A YEAR IN MUSIC: JOHN MAYALL - A Sense of Place (1990)

A YEAR IN MUSIC: 1990
Review by: Roland Bruynesteyn


John Mayall is most famous for picking great musicians, including more than half of Cream and Fleetwood Mac, as members of his Bluesbreakers, that would go on to have successful solo careers. But he’s a competent singer (somewhat nasally sounding however) and a good blues pianist and harmonica player himself as well. And he is a decent composer and arranger and he has a great talent for picking songs to cover. What’s not to like? During the early nineties he had a sort of renaissance, like many of the 60’s greats and this one sort of started it commercially.
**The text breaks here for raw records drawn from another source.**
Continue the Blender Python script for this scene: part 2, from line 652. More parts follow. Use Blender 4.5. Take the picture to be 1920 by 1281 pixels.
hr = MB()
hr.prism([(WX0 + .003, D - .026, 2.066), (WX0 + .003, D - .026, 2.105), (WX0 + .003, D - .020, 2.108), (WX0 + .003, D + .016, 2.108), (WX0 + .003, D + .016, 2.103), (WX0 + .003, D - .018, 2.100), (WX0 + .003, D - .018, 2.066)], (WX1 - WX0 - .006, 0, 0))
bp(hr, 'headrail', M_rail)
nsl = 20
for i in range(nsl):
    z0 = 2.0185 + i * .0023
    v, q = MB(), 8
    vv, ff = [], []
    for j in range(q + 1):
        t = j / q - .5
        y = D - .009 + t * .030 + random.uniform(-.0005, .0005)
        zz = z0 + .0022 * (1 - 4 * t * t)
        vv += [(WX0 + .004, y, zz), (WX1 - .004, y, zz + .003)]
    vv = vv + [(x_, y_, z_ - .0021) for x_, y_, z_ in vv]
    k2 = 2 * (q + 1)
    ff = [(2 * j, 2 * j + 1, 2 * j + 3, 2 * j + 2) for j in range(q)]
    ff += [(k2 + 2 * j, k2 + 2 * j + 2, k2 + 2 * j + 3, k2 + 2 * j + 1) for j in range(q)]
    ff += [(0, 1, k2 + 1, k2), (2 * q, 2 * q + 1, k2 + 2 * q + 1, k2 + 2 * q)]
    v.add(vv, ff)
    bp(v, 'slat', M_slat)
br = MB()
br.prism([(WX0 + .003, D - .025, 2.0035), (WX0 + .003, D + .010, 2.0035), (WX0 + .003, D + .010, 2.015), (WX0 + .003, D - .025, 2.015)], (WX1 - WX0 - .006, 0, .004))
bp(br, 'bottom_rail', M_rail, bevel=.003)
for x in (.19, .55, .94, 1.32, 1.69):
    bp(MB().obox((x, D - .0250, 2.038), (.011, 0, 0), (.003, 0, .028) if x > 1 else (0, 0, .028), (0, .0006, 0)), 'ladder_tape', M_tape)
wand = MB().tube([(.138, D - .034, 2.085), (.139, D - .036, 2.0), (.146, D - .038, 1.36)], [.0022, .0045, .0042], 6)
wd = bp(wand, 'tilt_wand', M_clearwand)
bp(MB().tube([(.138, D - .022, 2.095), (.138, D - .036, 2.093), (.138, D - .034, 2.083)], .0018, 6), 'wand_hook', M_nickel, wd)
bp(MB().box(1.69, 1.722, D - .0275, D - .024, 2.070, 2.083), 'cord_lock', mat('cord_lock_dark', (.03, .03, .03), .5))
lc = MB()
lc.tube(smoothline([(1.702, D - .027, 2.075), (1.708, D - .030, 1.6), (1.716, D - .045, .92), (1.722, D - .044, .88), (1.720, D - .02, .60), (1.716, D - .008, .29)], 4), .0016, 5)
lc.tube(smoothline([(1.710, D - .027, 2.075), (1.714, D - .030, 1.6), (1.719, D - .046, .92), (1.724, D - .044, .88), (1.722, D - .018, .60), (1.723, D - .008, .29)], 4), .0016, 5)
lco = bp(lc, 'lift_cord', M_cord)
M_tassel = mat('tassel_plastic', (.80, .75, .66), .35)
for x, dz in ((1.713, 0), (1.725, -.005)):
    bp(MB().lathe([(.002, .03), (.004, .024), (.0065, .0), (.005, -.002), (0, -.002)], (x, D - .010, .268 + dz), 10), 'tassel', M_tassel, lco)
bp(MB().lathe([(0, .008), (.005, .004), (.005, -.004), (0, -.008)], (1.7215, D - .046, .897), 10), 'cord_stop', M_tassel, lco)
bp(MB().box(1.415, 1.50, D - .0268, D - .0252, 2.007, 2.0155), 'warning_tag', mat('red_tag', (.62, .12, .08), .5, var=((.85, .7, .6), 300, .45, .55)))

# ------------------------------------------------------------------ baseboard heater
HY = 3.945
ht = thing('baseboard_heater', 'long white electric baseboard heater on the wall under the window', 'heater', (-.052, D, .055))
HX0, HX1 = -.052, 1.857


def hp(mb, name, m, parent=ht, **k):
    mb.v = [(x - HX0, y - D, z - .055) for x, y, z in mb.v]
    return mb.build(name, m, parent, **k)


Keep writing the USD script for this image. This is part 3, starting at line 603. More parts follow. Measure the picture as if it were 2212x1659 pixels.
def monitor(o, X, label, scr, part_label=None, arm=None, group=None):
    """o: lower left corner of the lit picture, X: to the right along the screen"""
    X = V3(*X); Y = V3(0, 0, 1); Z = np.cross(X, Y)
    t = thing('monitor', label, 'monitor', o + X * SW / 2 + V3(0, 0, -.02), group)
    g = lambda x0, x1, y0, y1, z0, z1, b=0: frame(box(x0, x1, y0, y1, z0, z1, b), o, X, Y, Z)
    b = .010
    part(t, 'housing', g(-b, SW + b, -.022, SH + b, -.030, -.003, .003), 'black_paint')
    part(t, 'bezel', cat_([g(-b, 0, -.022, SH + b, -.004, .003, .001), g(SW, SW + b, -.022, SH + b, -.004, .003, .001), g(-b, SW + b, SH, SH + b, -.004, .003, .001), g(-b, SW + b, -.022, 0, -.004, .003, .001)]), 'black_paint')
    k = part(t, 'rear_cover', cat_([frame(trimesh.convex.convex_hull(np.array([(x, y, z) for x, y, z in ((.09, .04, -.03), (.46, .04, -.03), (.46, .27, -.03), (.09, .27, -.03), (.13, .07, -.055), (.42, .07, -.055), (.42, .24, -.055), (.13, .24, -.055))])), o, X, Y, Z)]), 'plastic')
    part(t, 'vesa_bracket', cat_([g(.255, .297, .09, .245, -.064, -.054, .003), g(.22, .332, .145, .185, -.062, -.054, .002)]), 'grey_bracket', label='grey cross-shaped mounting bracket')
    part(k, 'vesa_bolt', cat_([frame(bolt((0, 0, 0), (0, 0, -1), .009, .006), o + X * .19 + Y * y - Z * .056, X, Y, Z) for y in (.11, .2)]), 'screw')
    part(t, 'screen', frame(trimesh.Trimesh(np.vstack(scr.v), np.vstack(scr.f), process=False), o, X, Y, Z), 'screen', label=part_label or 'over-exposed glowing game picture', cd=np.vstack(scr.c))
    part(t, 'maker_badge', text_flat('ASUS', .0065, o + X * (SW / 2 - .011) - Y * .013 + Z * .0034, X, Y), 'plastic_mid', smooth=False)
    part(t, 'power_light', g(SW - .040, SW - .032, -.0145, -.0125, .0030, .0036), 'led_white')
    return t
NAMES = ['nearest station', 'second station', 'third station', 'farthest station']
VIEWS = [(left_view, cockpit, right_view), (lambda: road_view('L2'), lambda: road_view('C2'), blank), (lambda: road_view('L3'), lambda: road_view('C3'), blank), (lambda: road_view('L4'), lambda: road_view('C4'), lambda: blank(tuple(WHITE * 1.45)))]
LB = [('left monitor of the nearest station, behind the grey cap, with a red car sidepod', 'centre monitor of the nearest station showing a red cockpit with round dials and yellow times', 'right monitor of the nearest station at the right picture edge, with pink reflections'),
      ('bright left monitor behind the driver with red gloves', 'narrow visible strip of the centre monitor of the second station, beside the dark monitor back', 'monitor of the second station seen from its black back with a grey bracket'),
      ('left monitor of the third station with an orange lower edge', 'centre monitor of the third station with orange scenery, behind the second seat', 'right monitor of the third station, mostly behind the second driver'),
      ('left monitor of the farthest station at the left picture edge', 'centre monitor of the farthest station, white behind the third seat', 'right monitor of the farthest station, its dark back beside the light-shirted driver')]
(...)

The next three albums for the Silvertone label would expand on this. This latest incarnation of the Bluesbreakers consisted of Coco Montoya on guitar, Freebo on bass (only on 3 out of 11 songs however, on 8 tracks the bass is played by ‘additional musician’ Bobbie Haynes) and Joe Yuele on drums, with Sonny Landreth guesting on slide.

It all comes together nicely on Sensitive kind (J.J. Cale cover), where Coco and Sonny play together great, with Sonny’s slide sounding like a dobro some of the time. John should have played acoustic piano, but it’s OK as it is. Let’s work together is better known as Let’s stick together, and here it gets a duo treatment: just John singing, playing piano and blowing that harmonica, with Sonny providing tasteful slide accompaniment.

In a way this is generic blues, with blues being a rather generic genre of itself already. Do not look for innovation here. But everything is not just performed professionally, they play enthusiastically, with gusto. And the variety of styles is quite nice.